What’s your most commonly requested piece?

Ninety percent of brides want “Canon in D” for the processional. It’s lovely and I’m always happy to play that. Even if they’re not particularly religious, they love stuff like Bach’s “Jesu” and the “Ave Maria.” But then they love the pop stuff, too, like Christina Perri’s “A Thousand Years” and Coldplay or the Rolling Stones. And a lot of the people getting married now grew up on Disney, so they like Disney music at their cocktail hour.

How do you accommodate religious requests?

We have a huge library. I have the full Catholic mass, for instance, which is a very involved thing. We have a huge selection of Jewish music, too—and again, as long as [couples] give me enough lead time, I can usually track down anything.

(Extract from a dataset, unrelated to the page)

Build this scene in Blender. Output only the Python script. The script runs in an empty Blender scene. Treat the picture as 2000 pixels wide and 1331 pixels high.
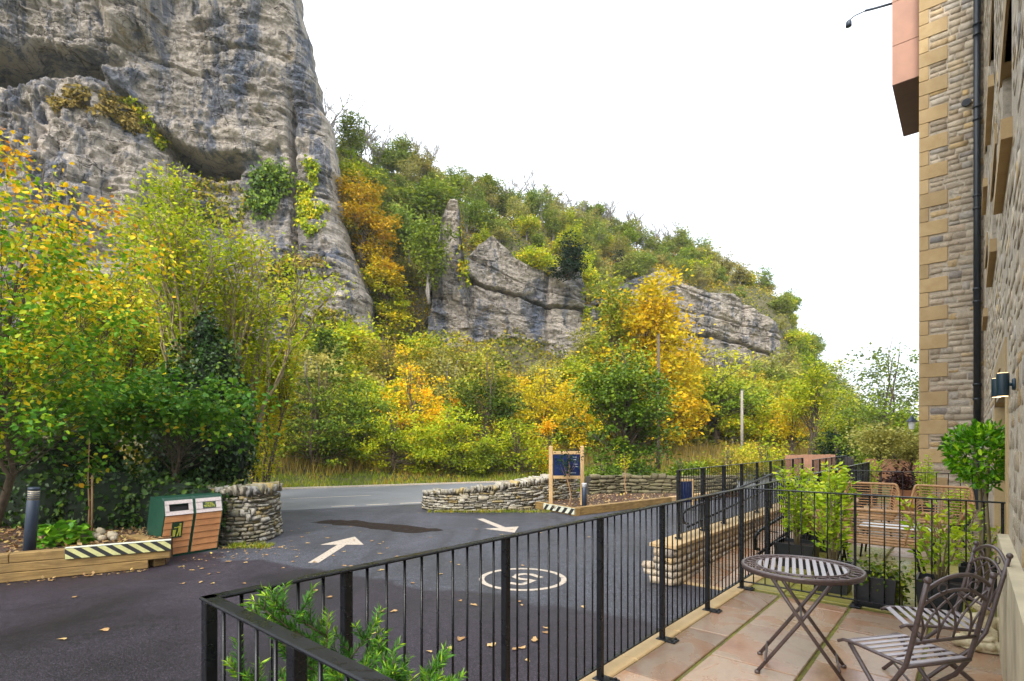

You’ve been with Intermezzo for a long time. Do any performances stand out as particularly memorable?

I’ve played weddings on boats, I’ve played on golf courses, I’ve played on beaches. I’ve even played in the ruins of a castle—it was someone’s mansion that had totally fallen apart, so there was just a fireplace on a huge wall with beautiful plants everywhere. It was gorgeous. We’re mobile, so we can pretty much go wherever!



Beth Welty offers pointers on creating the ultimate set list for your big event.

  • PROCESSIONAL | The processional should set the mood for the ceremony to follow. It’s usually a bit more solemn, and I think it’s nice for it to be a classical music piece, although it doesn’t have to be. I like Pachelbel’s “Canon in D”—even though it’s used by many people, it’s beautiful and works so well. Or Clarke’s “Trumpet Voluntary,” which played at Princess Di’s wedding and became very popular after.
  • RECESSIONAL | The recessional is what leads from the ceremony to the reception, so it’s great to have that be up-tempo and bright, happy music. This could be either a fast-paced classical number or a fun contemporary piece. I’ve played “When I’m Sixty-Four” more than a few times for a recessional.
  • COCKTAIL HOUR | We recommend starting the hour with light classical music to bring people out of the ceremony space. Then as the hour progresses, we like to move into more-contemporary territory. The progression might be light classical to waltzes, then maybe a little jazz, and then end with Bruno Mars and Beyoncé. Then it’s an easy transition to the DJ or the band that takes over for dinner hour.
  • FIRST DANCE | The first dance is very personal. If the couple has a favorite song or a singer they listened to early on in their relationship, I think that’s a good choice. I like ballads for first dances: Songs like “What a Wonderful World” and “At Last” are always really nice.